5. По распространению коррупции «закрытые» демократии могут поспорить с авторитарными режимами. Так, в Италии в период существования «закрытой» демократии потребление цемента, по официальной статистике, было вдвое выше, чем в США. Впоследствии анализ многих строительных проектов в Италии показал, что единственным их разумным основанием были «откаты» тем, кто мог принимать решения о расходовании государственных ресурсов. См.: Della Porta D. Actors in Corruption: Business Politicians in Italy // International Social Science Journal. Vol. 48. 1996. P. 349–364.
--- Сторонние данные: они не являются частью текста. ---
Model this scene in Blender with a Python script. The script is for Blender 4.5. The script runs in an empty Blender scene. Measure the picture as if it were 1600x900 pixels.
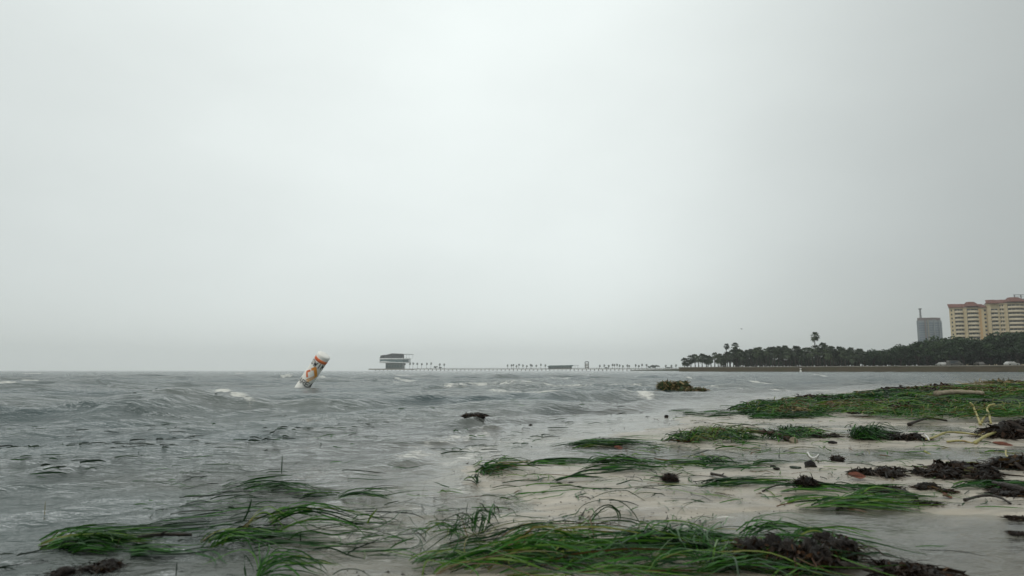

6. Связь формирования режимов «закрытых» демократий с широким распространением коррупции, ее укоренением в политической культуре, с механизмом, который обусловливает эти взаимосвязи, посвящен большой массив литературы. См., например: Della Porta D. Actors in Corruption: Business Politicians in Italy // International Social Science Journal. Vol. 48. 1996. P. 349–364. Характерная черта «закрытых» демократий – преследование тех, кто изменяет правящей партии. Шантаж является невидимой формой, цементирующей политические классы. О подобной практике в Мексике см.: Cothran D. A. Political Stability and Democracy in Mexico: The «Perfect Dictatorship»? Westport, CT: Praeger, 1994. Vol. 113. 1998. P. 447–470; Crozier M., Huntington S.P., Watanuki J. The Crisis of Democracy. New York: New York University Press, 1975. P. 127–129.
7. Правда, надо признать, что режим Пиночета в этой связи – редкое исключение в XX веке. Гораздо большее распространение имели популистские и коррумпированные режимы.